ダーク・ウォーター 救いのティム・ロス | 星空シアター

ダーク・ウォーター 救いのティム・ロス

角川エンタテインメント
ダーク・ウォーター

◆レンタルDVDにて鑑賞。1080i。DTS音声。

◆中田秀夫の秀作「仄暗い水のそこから」のハリウッド・リメイク。監督にウォルター・サレスが起用された。「モーターサイクル・ダイアリー」はとてもすてきな作品だったので,期待できる。


◆映像は暗く陰鬱。ざらざらとしたフィルムの質感があり,始終雨が降っているのに,何となくほこりっぽい感じがして不思議である。この暗い画面は,3管プロジェクターの得意とするところ。液晶の固定画素では厳しいだろう。


◆オリジナルとどうしても比べてしまうが,リメイク版は幽霊っぽさ,例えばエレベーター内のカメラに少し写るなどのオリジナルの見えそうで見えない「ぞっ」とする部分は少なく,ついにナターシャが姿を現したときも,お人形のようにかわいい生きた少女である。その辺はオリジナルの軍配が上がる。


◆リメイク版では弁護士のキャラクターを創出し,彼がジェニファー・コネリーを救う心強い味方を演じる。この弁護士の存在がほっとさせる。何と,ティム・ロスが演じている。ひげ面でメガネをかけており,背もそれほど高いと感じさせない(ティム・ロスは大男)ので,エンドタイトルが出るまで分からなかった。自然な演技に納得である。

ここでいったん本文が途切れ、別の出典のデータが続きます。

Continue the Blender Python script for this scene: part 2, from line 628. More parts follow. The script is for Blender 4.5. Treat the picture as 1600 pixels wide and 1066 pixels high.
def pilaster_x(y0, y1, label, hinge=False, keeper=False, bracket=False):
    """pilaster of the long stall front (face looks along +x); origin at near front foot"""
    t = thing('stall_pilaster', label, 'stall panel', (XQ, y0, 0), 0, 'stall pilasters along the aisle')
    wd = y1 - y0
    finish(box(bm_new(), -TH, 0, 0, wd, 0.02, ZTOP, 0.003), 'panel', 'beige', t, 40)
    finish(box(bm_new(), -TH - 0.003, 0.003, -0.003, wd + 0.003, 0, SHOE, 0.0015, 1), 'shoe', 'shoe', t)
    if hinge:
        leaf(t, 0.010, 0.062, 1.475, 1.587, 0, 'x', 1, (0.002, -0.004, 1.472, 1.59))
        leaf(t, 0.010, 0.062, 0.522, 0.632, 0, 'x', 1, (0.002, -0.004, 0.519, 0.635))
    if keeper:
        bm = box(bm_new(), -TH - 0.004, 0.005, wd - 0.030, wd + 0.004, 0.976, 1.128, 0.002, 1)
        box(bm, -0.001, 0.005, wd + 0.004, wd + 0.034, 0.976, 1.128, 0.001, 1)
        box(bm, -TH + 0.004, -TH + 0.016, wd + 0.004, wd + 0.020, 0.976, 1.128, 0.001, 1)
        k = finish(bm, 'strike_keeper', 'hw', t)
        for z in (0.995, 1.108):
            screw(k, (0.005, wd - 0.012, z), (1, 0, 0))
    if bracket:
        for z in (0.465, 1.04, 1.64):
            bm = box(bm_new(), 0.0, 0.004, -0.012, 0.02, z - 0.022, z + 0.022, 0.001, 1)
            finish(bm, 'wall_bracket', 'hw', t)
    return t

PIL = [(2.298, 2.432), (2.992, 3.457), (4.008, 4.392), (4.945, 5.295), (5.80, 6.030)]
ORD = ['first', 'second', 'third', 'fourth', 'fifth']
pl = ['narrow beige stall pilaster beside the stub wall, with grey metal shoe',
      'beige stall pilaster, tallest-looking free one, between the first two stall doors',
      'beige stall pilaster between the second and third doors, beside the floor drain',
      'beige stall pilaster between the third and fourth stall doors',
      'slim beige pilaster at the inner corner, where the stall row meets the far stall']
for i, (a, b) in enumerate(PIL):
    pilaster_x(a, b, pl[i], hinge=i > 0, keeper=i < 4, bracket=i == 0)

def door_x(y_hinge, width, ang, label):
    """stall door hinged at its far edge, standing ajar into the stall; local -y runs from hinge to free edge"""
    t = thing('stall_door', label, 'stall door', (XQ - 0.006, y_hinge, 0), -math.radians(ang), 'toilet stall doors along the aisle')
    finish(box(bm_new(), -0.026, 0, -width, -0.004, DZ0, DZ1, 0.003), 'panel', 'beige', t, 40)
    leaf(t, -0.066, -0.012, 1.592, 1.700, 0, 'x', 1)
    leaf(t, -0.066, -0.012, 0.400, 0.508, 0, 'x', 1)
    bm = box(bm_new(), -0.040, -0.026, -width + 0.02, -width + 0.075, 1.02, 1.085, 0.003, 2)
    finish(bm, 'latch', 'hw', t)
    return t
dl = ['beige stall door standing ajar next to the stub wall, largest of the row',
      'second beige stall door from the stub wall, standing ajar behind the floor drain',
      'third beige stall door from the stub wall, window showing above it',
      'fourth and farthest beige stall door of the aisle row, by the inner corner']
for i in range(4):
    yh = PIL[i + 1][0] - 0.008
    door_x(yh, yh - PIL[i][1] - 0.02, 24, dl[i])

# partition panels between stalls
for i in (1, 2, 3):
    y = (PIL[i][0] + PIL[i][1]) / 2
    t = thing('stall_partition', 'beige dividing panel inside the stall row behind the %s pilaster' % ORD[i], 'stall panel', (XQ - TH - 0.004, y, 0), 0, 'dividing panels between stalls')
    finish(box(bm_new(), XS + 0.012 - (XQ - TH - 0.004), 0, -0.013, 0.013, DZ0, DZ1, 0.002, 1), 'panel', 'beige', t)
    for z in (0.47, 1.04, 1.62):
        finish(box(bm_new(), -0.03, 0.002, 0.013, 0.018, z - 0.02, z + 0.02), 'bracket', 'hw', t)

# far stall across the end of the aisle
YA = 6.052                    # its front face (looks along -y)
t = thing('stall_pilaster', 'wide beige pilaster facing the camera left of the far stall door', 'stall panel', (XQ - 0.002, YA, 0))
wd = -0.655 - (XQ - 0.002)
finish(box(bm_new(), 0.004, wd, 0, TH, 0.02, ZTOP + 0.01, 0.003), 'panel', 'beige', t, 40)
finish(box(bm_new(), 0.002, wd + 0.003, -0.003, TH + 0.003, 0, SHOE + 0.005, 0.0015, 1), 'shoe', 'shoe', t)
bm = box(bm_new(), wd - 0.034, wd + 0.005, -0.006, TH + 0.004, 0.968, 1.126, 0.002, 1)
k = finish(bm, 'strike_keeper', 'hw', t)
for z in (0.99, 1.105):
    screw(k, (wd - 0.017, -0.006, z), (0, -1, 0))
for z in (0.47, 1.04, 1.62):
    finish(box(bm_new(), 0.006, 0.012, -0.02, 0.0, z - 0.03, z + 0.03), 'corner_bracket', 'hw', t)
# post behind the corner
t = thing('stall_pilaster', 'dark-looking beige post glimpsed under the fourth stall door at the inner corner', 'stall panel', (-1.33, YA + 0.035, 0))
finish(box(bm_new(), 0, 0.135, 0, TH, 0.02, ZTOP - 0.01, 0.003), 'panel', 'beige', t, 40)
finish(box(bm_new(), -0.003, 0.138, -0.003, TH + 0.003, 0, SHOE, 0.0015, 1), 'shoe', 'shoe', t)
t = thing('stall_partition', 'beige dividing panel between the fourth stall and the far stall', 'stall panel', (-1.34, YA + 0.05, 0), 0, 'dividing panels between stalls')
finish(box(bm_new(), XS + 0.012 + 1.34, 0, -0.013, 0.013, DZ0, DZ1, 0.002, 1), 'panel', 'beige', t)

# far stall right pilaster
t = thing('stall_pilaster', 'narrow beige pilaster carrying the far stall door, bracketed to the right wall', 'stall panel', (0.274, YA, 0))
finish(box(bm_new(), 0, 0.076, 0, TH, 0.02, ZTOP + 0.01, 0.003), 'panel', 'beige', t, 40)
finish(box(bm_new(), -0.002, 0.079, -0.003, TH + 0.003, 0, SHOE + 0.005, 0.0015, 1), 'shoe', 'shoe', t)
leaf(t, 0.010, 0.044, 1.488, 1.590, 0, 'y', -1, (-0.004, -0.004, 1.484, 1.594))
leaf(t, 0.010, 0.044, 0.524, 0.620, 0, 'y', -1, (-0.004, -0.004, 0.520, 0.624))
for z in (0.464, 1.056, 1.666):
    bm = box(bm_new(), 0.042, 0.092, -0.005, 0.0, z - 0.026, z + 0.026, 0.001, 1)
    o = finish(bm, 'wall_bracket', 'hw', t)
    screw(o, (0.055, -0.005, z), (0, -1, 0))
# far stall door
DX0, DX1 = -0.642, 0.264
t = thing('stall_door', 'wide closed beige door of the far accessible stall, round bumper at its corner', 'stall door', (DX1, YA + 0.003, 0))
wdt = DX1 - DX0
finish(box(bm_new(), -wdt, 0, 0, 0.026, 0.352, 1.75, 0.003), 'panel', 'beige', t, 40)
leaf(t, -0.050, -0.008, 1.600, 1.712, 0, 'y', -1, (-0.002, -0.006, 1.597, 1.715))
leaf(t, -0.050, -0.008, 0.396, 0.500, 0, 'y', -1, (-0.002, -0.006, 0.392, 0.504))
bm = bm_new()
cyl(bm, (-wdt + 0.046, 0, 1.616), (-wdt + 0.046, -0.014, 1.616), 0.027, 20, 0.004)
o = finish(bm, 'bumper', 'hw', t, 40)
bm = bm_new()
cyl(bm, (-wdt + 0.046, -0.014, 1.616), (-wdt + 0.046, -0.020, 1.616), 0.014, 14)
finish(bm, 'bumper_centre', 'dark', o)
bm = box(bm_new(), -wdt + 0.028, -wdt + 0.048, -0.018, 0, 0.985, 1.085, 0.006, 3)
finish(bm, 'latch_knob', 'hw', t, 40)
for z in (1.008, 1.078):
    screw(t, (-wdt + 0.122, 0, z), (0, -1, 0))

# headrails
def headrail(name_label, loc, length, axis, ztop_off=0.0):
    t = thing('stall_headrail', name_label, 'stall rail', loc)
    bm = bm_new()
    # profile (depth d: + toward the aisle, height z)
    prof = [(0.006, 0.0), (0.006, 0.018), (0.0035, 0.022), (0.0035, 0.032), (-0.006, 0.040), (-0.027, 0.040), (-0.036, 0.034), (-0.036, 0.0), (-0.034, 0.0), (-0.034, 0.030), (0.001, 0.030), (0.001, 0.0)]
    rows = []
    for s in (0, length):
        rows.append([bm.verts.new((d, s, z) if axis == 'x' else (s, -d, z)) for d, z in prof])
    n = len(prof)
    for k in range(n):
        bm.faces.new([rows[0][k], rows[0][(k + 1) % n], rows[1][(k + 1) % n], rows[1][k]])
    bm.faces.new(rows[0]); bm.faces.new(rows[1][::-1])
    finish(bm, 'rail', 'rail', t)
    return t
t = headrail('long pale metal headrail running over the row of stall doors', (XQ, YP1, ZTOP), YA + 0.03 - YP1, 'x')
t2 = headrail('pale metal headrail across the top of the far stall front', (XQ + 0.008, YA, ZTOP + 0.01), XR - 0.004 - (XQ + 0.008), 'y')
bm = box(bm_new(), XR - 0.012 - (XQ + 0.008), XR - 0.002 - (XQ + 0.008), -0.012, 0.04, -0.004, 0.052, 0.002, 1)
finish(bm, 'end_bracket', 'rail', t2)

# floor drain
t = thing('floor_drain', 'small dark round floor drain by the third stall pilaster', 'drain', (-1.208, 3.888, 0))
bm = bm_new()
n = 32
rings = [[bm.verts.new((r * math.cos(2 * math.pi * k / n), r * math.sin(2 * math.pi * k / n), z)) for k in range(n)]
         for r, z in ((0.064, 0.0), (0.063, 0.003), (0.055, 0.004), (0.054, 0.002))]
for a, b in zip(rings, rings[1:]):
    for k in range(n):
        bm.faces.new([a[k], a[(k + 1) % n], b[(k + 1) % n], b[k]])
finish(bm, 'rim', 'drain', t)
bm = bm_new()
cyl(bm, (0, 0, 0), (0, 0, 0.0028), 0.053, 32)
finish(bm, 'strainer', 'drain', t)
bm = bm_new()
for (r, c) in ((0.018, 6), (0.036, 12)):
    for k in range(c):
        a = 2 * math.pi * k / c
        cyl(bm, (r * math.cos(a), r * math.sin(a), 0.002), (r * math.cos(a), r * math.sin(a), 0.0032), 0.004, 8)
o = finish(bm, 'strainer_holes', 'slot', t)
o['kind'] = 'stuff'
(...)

◆音声はDTSを奢っており,音像が天上近くに定位することが何度かあり,「おおっ」と思わせた。クリアで迫力あるサウンドはさすがはDTSである。


◆テーマとしては「母親に捨てられた少女」という悲しい底流が流れており,それを見るものに強く印象づける。そんな子どもはたくさんいるのだろう。その悲しみは一生ぬぐえぬものだが,それを繰り返さぬ勇気を母ジェニファーは提示して終わる。「ずっと見守っているわ」と。